_EXERCISE_:
Would you transcribe the listing that follows, character for character, and omit its images?

_SOURCE EXCERPT_:
----
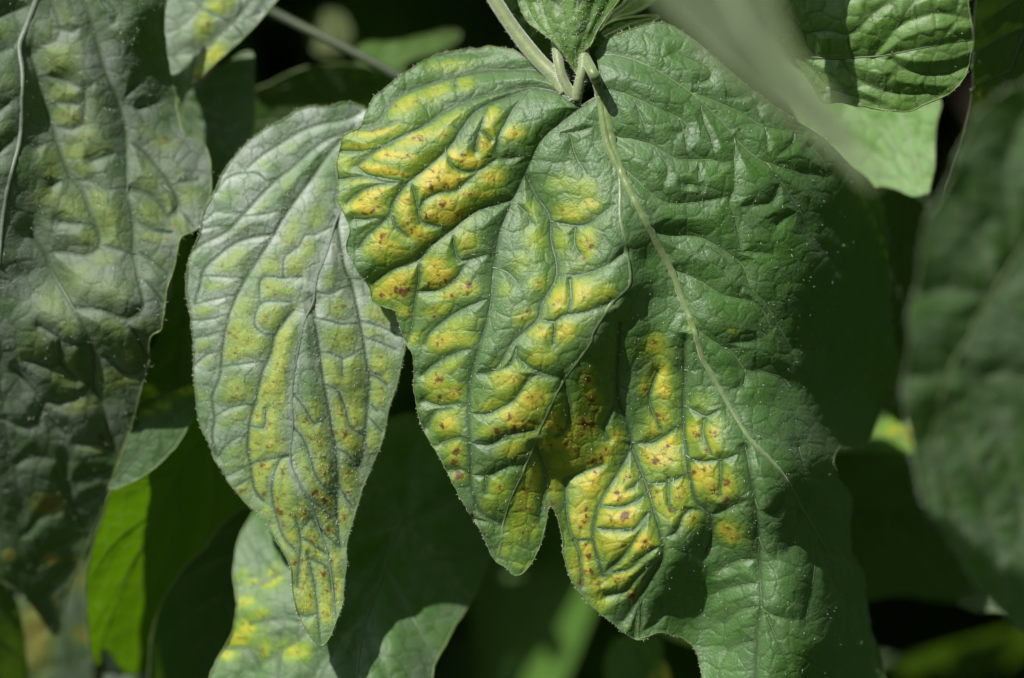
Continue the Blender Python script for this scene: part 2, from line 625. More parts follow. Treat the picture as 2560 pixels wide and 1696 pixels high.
    # veins: each its own
    for pts, rv, g, w, kind in veins:
        if rv <= 0:
            continue
        p = catmull(pts, False, 5)
        ii = np.clip(((p[:, 0] - x0) / step).round().astype(int), 0, X.shape[1] - 1)
        jj = np.clip(((p[:, 1] - y0) / step).round().astype(int), 0, X.shape[0] - 1)
        ok = sel[jj, ii]
        if ok.sum() < 3:
            continue
        first = np.argmax(ok)
        last = len(ok) - np.argmax(ok[::-1])
        p = p[first:last]
        t = np.linspace(0, 1, len(p))
        rad = rv * (1 - (mid_taper if kind == 'm' else .6) * t ** (.6 if kind == 'm' else 1)) * (1 + .12 * vnoise(p[:, 0], p[:, 1], 14, 5, 1))
        dd = dsamp(p[:, 0], p[:, 1])
        kk = 9 if kind == 'm' else 2
        dd = np.convolve(np.pad(dd, kk, mode='edge'), np.ones(2 * kk + 1) / (2 * kk + 1), mode='valid')
        dd = np.minimum(dd, dsamp(p[:, 0], p[:, 1]) + rad * .1)
        pt = to_world(p[:, 0], p[:, 1], dd + rad * (0.05 if kind == 'm' else .42)) - cen
        tube({'m': 'midrib', 's': 'side_vein', 't': 'small_vein', 'd': 'side_vein'}[kind], pt, rad * S,
             mid_mat if kind == 'm' else (M_VEIND if kind == 'd' else vein_mat), root, 6, .55)
    if petiole is not None:
        pp, pr, pm = petiole
        cp = pp.copy()
        pr = np.linspace(14, 10, len(cp))
        srf = dsamp(cp[:, 0], cp[:, 1])
        srf = np.convolve(np.pad(srf, 6, mode='edge'), np.ones(13) / 13, mode='valid') + pr * .15
        wgt = np.clip((cp[:, 1] - 195) / 60, 0, 1)
        cp[:, 2] = np.where(cp[:, 2] > 200, 0, cp[:, 2]) * (1 - wgt) + srf * wgt
        pp = cp
        tube('leaf_stalk', to_world(pp[:, 0], pp[:, 1], pp[:, 2]) - cen, pr * S, pm, root, 12)
    # down
    if hairs or edge_hairs:
        hx, hy, hd = [], [], []
        k = r.integers(0, len(vx), hairs)
        # more on veins
        kv = np.where((vein[sel] > .6))[0]
        if len(kv):
            k = np.concatenate([k, kv[r.integers(0, len(kv), hairs // 3)]])
        base = co[k] - cen
        L = r.uniform(hair_len[0], hair_len[1], len(k)) * (1 + .9 * (r.random(len(k)) > .93)) * S
        dirv = np.stack([r.normal(0, .45, len(k)), -np.abs(r.normal(1, .3, len(k))), r.normal(-.15, .5, len(k))], -1)
        if edge_hairs:
            e = r.integers(0, len(o2), edge_hairs)
            cenp = out.mean(0)
            eb = pth[e]
            nr = np.roll(out, -3, 0) - np.roll(out, 3, 0)
            nr = nr[::2][:len(o2)][e]
            sgn = 1.0 if np.sum(out[:, 0] * np.roll(out[:, 1], -1) - np.roll(out[:, 0], -1) * out[:, 1]) > 0 else -1.0
            nx, ny = nr[:, 1] * sgn, -nr[:, 0] * sgn
            ln = np.hypot(nx, ny) + 1e-9
            ed = np.stack([nx / ln + r.normal(0, .4, len(e)), r.normal(-.3, .5, len(e)), -ny / ln + r.normal(0, .4, len(e))], -1)
            base = np.vstack([base, eb])
            dirv = np.vstack([dirv, ed])
            L = np.concatenate([L, r.uniform(hair_len[0] * .7, hair_len[1], len(e)) * S])
        dirv /= np.linalg.norm(dirv, axis=1)[:, None]
        n = len(base)
        rad = r.uniform(.45, .8, n) * S
        u = np.cross(dirv, np.array([.3, .2, 1.0]))
        u /= np.linalg.norm(u, axis=1)[:, None]
        v = np.cross(dirv, u)
        bendv = r.normal(0, .25, (n, 3))
        V = []
        mid = base + dirv * (L * .55)[:, None]
        tip = base + (dirv + bendv) * L[:, None]
        for a_ in (0, 2.094, 4.189):
            V.append(base + (u * math.cos(a_) + v * math.sin(a_)) * rad[:, None])
        for a_ in (0, 2.094, 4.189):
            V.append(mid + (u * math.cos(a_) + v * math.sin(a_)) * (rad * .7)[:, None])
        V.append(tip)
        V = np.stack(V, 1).reshape(-1, 3)
        o_ = np.arange(n)[:, None] * 7
        q = np.concatenate([o_ + np.array([[0, 1, 4, 3]]), o_ + np.array([[1, 2, 5, 4]]), o_ + np.array([[2, 0, 3, 5]])], 0)
        tq = np.concatenate([o_ + np.array([[3, 4, 6]]), o_ + np.array([[4, 5, 6]]), o_ + np.array([[5, 3, 6]])], 0)
        h = mesh_np('leaf_down', V, np.concatenate([q.ravel(), tq.ravel()]),
                    np.concatenate([np.full(len(q), 4), np.full(len(tq), 3)]), M_HAIR, root)
        h['kind'] = 'stuff'
    return root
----
_CORRECT ANSWER_:
Continue the Blender Python script for this scene: part 2, from line 625. More parts follow. Treat the picture as 2560 pixels wide and 1696 pixels high.
    # veins: each its own
    for pts, rv, g, w, kind in veins:
        if rv <= 0:
            continue
        p = catmull(pts, False, 5)
        ii = np.clip(((p[:, 0] - x0) / step).round().astype(int), 0, X.shape[1] - 1)
        jj = np.clip(((p[:, 1] - y0) / step).round().astype(int), 0, X.shape[0] - 1)
        ok = sel[jj, ii]
        if ok.sum() < 3:
            continue
        first = np.argmax(ok)
        last = len(ok) - np.argmax(ok[::-1])
        p = p[first:last]
        t = np.linspace(0, 1, len(p))
        rad = rv * (1 - (mid_taper if kind == 'm' else .6) * t ** (.6 if kind == 'm' else 1)) * (1 + .12 * vnoise(p[:, 0], p[:, 1], 14, 5, 1))
        dd = dsamp(p[:, 0], p[:, 1])
        kk = 9 if kind == 'm' else 2
        dd = np.convolve(np.pad(dd, kk, mode='edge'), np.ones(2 * kk + 1) / (2 * kk + 1), mode='valid')
        dd = np.minimum(dd, dsamp(p[:, 0], p[:, 1]) + rad * .1)
        pt = to_world(p[:, 0], p[:, 1], dd + rad * (0.05 if kind == 'm' else .42)) - cen
        tube({'m': 'midrib', 's': 'side_vein', 't': 'small_vein', 'd': 'side_vein'}[kind], pt, rad * S,
             mid_mat if kind == 'm' else (M_VEIND if kind == 'd' else vein_mat), root, 6, .55)
    if petiole is not None:
        pp, pr, pm = petiole
        cp = pp.copy()
        pr = np.linspace(14, 10, len(cp))
        srf = dsamp(cp[:, 0], cp[:, 1])
        srf = np.convolve(np.pad(srf, 6, mode='edge'), np.ones(13) / 13, mode='valid') + pr * .15
        wgt = np.clip((cp[:, 1] - 195) / 60, 0, 1)
        cp[:, 2] = np.where(cp[:, 2] > 200, 0, cp[:, 2]) * (1 - wgt) + srf * wgt
        pp = cp
        tube('leaf_stalk', to_world(pp[:, 0], pp[:, 1], pp[:, 2]) - cen, pr * S, pm, root, 12)
    # down
    if hairs or edge_hairs:
        hx, hy, hd = [], [], []
        k = r.integers(0, len(vx), hairs)
        # more on veins
        kv = np.where((vein[sel] > .6))[0]
        if len(kv):
            k = np.concatenate([k, kv[r.integers(0, len(kv), hairs // 3)]])
        base = co[k] - cen
        L = r.uniform(hair_len[0], hair_len[1], len(k)) * (1 + .9 * (r.random(len(k)) > .93)) * S
        dirv = np.stack([r.normal(0, .45, len(k)), -np.abs(r.normal(1, .3, len(k))), r.normal(-.15, .5, len(k))], -1)
        if edge_hairs:
            e = r.integers(0, len(o2), edge_hairs)
            cenp = out.mean(0)
            eb = pth[e]
            nr = np.roll(out, -3, 0) - np.roll(out, 3, 0)
            nr = nr[::2][:len(o2)][e]
            sgn = 1.0 if np.sum(out[:, 0] * np.roll(out[:, 1], -1) - np.roll(out[:, 0], -1) * out[:, 1]) > 0 else -1.0
            nx, ny = nr[:, 1] * sgn, -nr[:, 0] * sgn
            ln = np.hypot(nx, ny) + 1e-9
            ed = np.stack([nx / ln + r.normal(0, .4, len(e)), r.normal(-.3, .5, len(e)), -ny / ln + r.normal(0, .4, len(e))], -1)
            base = np.vstack([base, eb])
            dirv = np.vstack([dirv, ed])
            L = np.concatenate([L, r.uniform(hair_len[0] * .7, hair_len[1], len(e)) * S])
        dirv /= np.linalg.norm(dirv, axis=1)[:, None]
        n = len(base)
        rad = r.uniform(.45, .8, n) * S
        u = np.cross(dirv, np.array([.3, .2, 1.0]))
        u /= np.linalg.norm(u, axis=1)[:, None]
        v = np.cross(dirv, u)
        bendv = r.normal(0, .25, (n, 3))
        V = []
        mid = base + dirv * (L * .55)[:, None]
        tip = base + (dirv + bendv) * L[:, None]
        for a_ in (0, 2.094, 4.189):
            V.append(base + (u * math.cos(a_) + v * math.sin(a_)) * rad[:, None])
        for a_ in (0, 2.094, 4.189):
            V.append(mid + (u * math.cos(a_) + v * math.sin(a_)) * (rad * .7)[:, None])
        V.append(tip)
        V = np.stack(V, 1).reshape(-1, 3)
        o_ = np.arange(n)[:, None] * 7
        q = np.concatenate([o_ + np.array([[0, 1, 4, 3]]), o_ + np.array([[1, 2, 5, 4]]), o_ + np.array([[2, 0, 3, 5]])], 0)
        tq = np.concatenate([o_ + np.array([[3, 4, 6]]), o_ + np.array([[4, 5, 6]]), o_ + np.array([[5, 3, 6]])], 0)
        h = mesh_np('leaf_down', V, np.concatenate([q.ravel(), tq.ravel()]),
                    np.concatenate([np.full(len(q), 4), np.full(len(tq), 3)]), M_HAIR, root)
        h['kind'] = 'stuff'
    return root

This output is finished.